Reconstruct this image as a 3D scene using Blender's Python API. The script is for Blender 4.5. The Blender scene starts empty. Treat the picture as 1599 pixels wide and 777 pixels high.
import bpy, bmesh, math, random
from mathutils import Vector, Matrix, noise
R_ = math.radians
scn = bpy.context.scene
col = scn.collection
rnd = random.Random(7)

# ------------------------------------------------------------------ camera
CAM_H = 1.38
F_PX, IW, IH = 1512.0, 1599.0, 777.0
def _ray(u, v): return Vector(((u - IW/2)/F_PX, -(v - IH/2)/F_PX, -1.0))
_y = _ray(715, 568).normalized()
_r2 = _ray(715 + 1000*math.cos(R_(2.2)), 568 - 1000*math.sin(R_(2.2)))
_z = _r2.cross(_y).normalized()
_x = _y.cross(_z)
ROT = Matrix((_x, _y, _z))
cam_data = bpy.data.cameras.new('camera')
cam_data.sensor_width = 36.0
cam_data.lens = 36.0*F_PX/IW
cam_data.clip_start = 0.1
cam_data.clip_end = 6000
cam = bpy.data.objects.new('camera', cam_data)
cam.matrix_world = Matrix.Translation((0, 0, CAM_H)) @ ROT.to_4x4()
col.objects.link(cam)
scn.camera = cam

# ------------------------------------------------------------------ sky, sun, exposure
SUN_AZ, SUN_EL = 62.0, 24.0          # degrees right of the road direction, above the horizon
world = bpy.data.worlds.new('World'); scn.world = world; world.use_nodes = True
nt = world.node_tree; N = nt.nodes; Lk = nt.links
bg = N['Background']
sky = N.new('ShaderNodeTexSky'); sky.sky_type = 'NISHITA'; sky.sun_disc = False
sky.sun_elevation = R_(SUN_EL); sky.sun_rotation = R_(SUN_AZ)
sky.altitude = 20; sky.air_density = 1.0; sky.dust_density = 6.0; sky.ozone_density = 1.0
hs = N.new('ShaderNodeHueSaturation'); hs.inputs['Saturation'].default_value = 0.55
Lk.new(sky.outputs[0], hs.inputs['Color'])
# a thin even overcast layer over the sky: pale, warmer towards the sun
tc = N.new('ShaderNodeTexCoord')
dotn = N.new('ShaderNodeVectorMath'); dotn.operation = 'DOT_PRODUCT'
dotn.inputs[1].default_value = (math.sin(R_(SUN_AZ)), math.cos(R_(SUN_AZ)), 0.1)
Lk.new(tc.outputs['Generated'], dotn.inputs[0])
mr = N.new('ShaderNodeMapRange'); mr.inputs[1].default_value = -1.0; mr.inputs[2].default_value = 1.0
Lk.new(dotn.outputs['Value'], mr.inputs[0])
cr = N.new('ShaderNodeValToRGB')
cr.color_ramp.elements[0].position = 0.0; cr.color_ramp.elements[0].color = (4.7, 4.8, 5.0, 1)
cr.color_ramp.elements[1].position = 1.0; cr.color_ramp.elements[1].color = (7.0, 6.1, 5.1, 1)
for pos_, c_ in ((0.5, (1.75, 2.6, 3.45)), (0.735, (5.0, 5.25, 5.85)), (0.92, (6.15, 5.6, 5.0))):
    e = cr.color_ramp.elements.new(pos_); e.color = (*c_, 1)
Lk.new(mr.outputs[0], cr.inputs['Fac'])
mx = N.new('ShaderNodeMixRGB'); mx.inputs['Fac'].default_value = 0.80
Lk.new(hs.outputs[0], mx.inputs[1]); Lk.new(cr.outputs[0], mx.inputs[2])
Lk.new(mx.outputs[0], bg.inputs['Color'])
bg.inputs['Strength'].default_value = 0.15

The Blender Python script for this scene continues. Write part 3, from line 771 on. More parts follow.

----------------------------------------

# PROBLEM TO WORK ON
Retype all the records, matching them exactly.

# THE ANSWER
Reconstruct this image as a 3D scene using Blender's Python API. The script is for Blender 4.5. The Blender scene starts empty. Treat the picture as 1599 pixels wide and 777 pixels high.
import bpy, bmesh, math, random
from mathutils import Vector, Matrix, noise
R_ = math.radians
scn = bpy.context.scene
col = scn.collection
rnd = random.Random(7)

# ------------------------------------------------------------------ camera
CAM_H = 1.38
F_PX, IW, IH = 1512.0, 1599.0, 777.0
def _ray(u, v): return Vector(((u - IW/2)/F_PX, -(v - IH/2)/F_PX, -1.0))
_y = _ray(715, 568).normalized()
_r2 = _ray(715 + 1000*math.cos(R_(2.2)), 568 - 1000*math.sin(R_(2.2)))
_z = _r2.cross(_y).normalized()
_x = _y.cross(_z)
ROT = Matrix((_x, _y, _z))
cam_data = bpy.data.cameras.new('camera')
cam_data.sensor_width = 36.0
cam_data.lens = 36.0*F_PX/IW
cam_data.clip_start = 0.1
cam_data.clip_end = 6000
cam = bpy.data.objects.new('camera', cam_data)
cam.matrix_world = Matrix.Translation((0, 0, CAM_H)) @ ROT.to_4x4()
col.objects.link(cam)
scn.camera = cam

# ------------------------------------------------------------------ sky, sun, exposure
SUN_AZ, SUN_EL = 62.0, 24.0          # degrees right of the road direction, above the horizon
world = bpy.data.worlds.new('World'); scn.world = world; world.use_nodes = True
nt = world.node_tree; N = nt.nodes; Lk = nt.links
bg = N['Background']
sky = N.new('ShaderNodeTexSky'); sky.sky_type = 'NISHITA'; sky.sun_disc = False
sky.sun_elevation = R_(SUN_EL); sky.sun_rotation = R_(SUN_AZ)
sky.altitude = 20; sky.air_density = 1.0; sky.dust_density = 6.0; sky.ozone_density = 1.0
hs = N.new('ShaderNodeHueSaturation'); hs.inputs['Saturation'].default_value = 0.55
Lk.new(sky.outputs[0], hs.inputs['Color'])
# a thin even overcast layer over the sky: pale, warmer towards the sun
tc = N.new('ShaderNodeTexCoord')
dotn = N.new('ShaderNodeVectorMath'); dotn.operation = 'DOT_PRODUCT'
dotn.inputs[1].default_value = (math.sin(R_(SUN_AZ)), math.cos(R_(SUN_AZ)), 0.1)
Lk.new(tc.outputs['Generated'], dotn.inputs[0])
mr = N.new('ShaderNodeMapRange'); mr.inputs[1].default_value = -1.0; mr.inputs[2].default_value = 1.0
Lk.new(dotn.outputs['Value'], mr.inputs[0])
cr = N.new('ShaderNodeValToRGB')
cr.color_ramp.elements[0].position = 0.0; cr.color_ramp.elements[0].color = (4.7, 4.8, 5.0, 1)
cr.color_ramp.elements[1].position = 1.0; cr.color_ramp.elements[1].color = (7.0, 6.1, 5.1, 1)
for pos_, c_ in ((0.5, (1.75, 2.6, 3.45)), (0.735, (5.0, 5.25, 5.85)), (0.92, (6.15, 5.6, 5.0))):
    e = cr.color_ramp.elements.new(pos_); e.color = (*c_, 1)
Lk.new(mr.outputs[0], cr.inputs['Fac'])
mx = N.new('ShaderNodeMixRGB'); mx.inputs['Fac'].default_value = 0.80
Lk.new(hs.outputs[0], mx.inputs[1]); Lk.new(cr.outputs[0], mx.inputs[2])
Lk.new(mx.outputs[0], bg.inputs['Color'])
bg.inputs['Strength'].default_value = 0.15

The Blender Python script for this scene continues. Write part 3, from line 771 on. More parts follow.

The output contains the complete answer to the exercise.